HIGHLY RECOMMENDED READ! Linda Delayen
Alec Clayton seems to have hit his stride in his most recent novel, "The Backside of Nowhere." The book begins to unfold slowly, mirroring the damp, moss-dripping setting of Freedom, Mississippi. Through flashbacks, we come to know these well-fleshed-out characters and their relationships to one another. The tempo begins to speed up as the story unfolds and brings us, at last, to a stunningly written climax that makes you feel as though you are seeing the action on a big screen and not just reading about it. From movie stars to the Ku Klux Klan and from lovers to haters, Clayton's characters leave quite an impression.
HIS BEST YET! L.E. Johnson
This is Alec Clayton's best novel yet. If you liked any of his others you should get this one because it's funnier, wittier, and more coloquially alive than the rest. Treat yourself! Once again, Clayton has interfered with my sleep. That's right, I got so engrossed in the book that I just couldn't put it down and go to sleep. I know something about southern families and I know something about hurricanes. No one could weave the two together like Clayton has done. Once again, he developed his characters so well that I think I know them....maybe I just know people like them....bet you do too. Alec Clayton's latest novel focuses on the Lawrence family of the small town
of Freedom, located somewhere along the Mississippi Gulf Coast. Hollywood
heartthrob David Lawrence returns home after the near-fatal heart attack of his
father, Earl Ray, one of the local kingpins in all sorts of illegal activities.

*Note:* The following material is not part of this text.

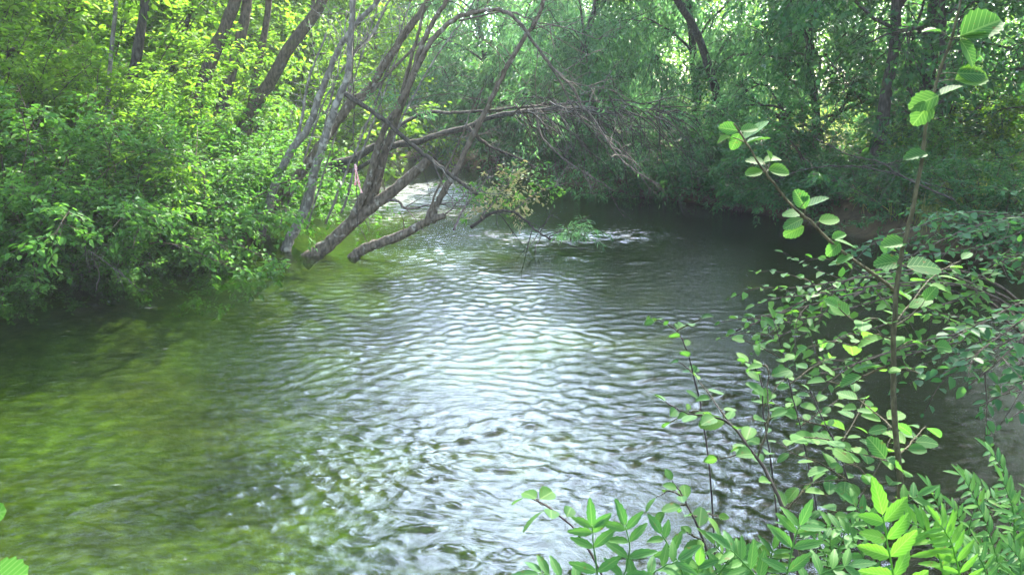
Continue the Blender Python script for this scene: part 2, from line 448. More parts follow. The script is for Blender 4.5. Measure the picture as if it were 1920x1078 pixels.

By the end of the saga we have been introduced to a host of Lawrences and their
friends, most of whom have a dark tale to tell from their pasts, but at times
the overall storyline gets a bit lost as flashbacks weave in and out of the
contemporary plotline and characters pop in and out. Even though BACKSIDE is
filled with a host of devilments, including two hurricanes, overall it's a
comedy, but one that is more sad than funny. However, anyone interested in tales
of the Mississippi Gulf Coast region will want to take a dip in these waters.